Solo nel palazzo vuoto, figli e nipoti lontani, niente pranzi di famiglia, pochi consiglieri che ogni tanto si affacciano sulla soglia dello studio. Pasqua diversa per Sergio Mattarella, ma il tempo scorre veloce perché, come ha spiegato sabato nel messaggio agli italiani, la fase due incombe. «Sono ore difficili, tuttavia in questi giorni intravediamo la possibilità concreta di superare l'emergenza». Dunque c'è molto lavoro da fare, dalle telefonate internazionali per preparare il terreno al negoziato con l'Europa, ai contatti con maggioranza e opposizione per riannodare almeno uno straccio di dialogo. I rapporti tra governo e centrodestra sono interrotti, però il capo dello Stato insiste alla ricerca di una tregua. Lo scrive persino nella lettera al Papa: «Nel silenzio di piazza San Pietro particolarmente forte è risuonata l'eco del suo altissimo appello ad abbandonare ogni egoismo illusorio e a percorrere con coraggio la via del servizio».
Ecco, la sua idea etico-politica di una nazione che funziona sta in quella parola, «servizio», che dovrebbe essere il Vangelo per ogni funzionario pubblico e la chiave di volta per affrontare al meglio la riapertura. Comunità, collaborazione, senso di responsabilità, condivisione delle proposte.
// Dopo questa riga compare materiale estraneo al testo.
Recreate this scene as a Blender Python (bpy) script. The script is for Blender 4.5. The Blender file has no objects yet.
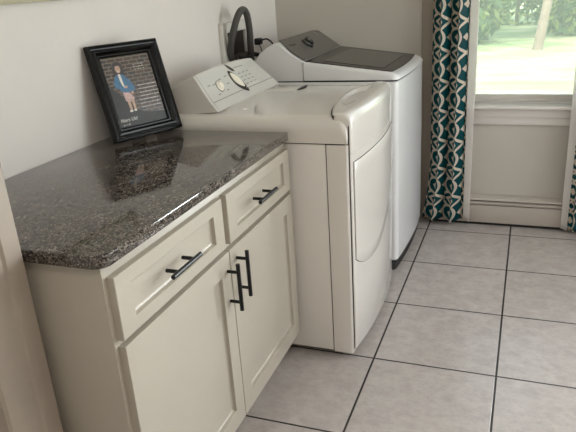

Ma la pace è durata poco, anzi di giorno in giorno la litigiosità aumenta. Conte non ascolta l'opposizione, Salvini alza i toni, le Regioni vanno ognuno per conto di loro. Il presidente è deluso.
Per non parlare della task force per la ricostruzione. Vittorio Colao, manager di respiro internazionale, uno abituato a comandare, ha avuto il via libera dal Colle che lo considera il profilo perfetto per riaccendere il Paese. Peccato che ora il premier subisca il peso della sua personalità e abbia paura di essere commissariato, quindi lo sta già depotenziando. Quella dell'ex amministratore delegato di Vodafone doveva essere una struttura snella, invece si è gonfiata fino a 17 componenti. Doveva avere deleghe ministeriali, capacità di azione e decisione, invece rischia di finire invischiata, impastata e travolta dalla burocrazia dei palazzi. Doveva muoversi come una fattiva cabina di regia, invece può mestamente trasformarsi in un ufficio studi. Sempre che Colao al primo intoppo non sbatta la porta. E poi tutte le altre scelte ancora da prendere: i test sierologici per le patenti di immunità, i protocolli di sicurezza per poter riaprire i luoghi di lavoro, i soldi promessi che non arrivano.
Però Mattarella vuole essere ottimista, convinto che la prima condizione per ricreare un clima di collaborazione sia mantenere la calma e il senso della misura. «Coltiviamo speranza e fiducia», ha detto nei sui auguri pasquali. Del resto ci ha lavorato sopra per settimane, pressando governo e opposizione, per ottenere la tregua necessaria per costruire un tavolo di consultazione, una war room condivisa per affrontare la crisi. L'armistizio ha retto, un po', per la gestione della prima emergenza, ora il castello è franato ma il capo dello Stato non si arrende.
Intanto i cittadini, dopo più di un mese di clausura e in vista di una lunga stagione di fame, scalpitano. Il presidente ha chiesto loro pazienza. «I sacrifici che stiamo facendo da oltre un mese - ha detto sabato - stanno producendo i risultati sperati.
Non appena possibile, sulla base di valutazioni scientifiche e le indicazioni che verranno stabilite, si potrà avviare una graduale, progressiva ripresa, con l'obbiettivo di una ritrovata normalità». Ma perché funzioni e si arrivi davvero alla fase due, per Mattarella i sacrifici devono farli pure i politici: basta insulti, tornate a parlarvi.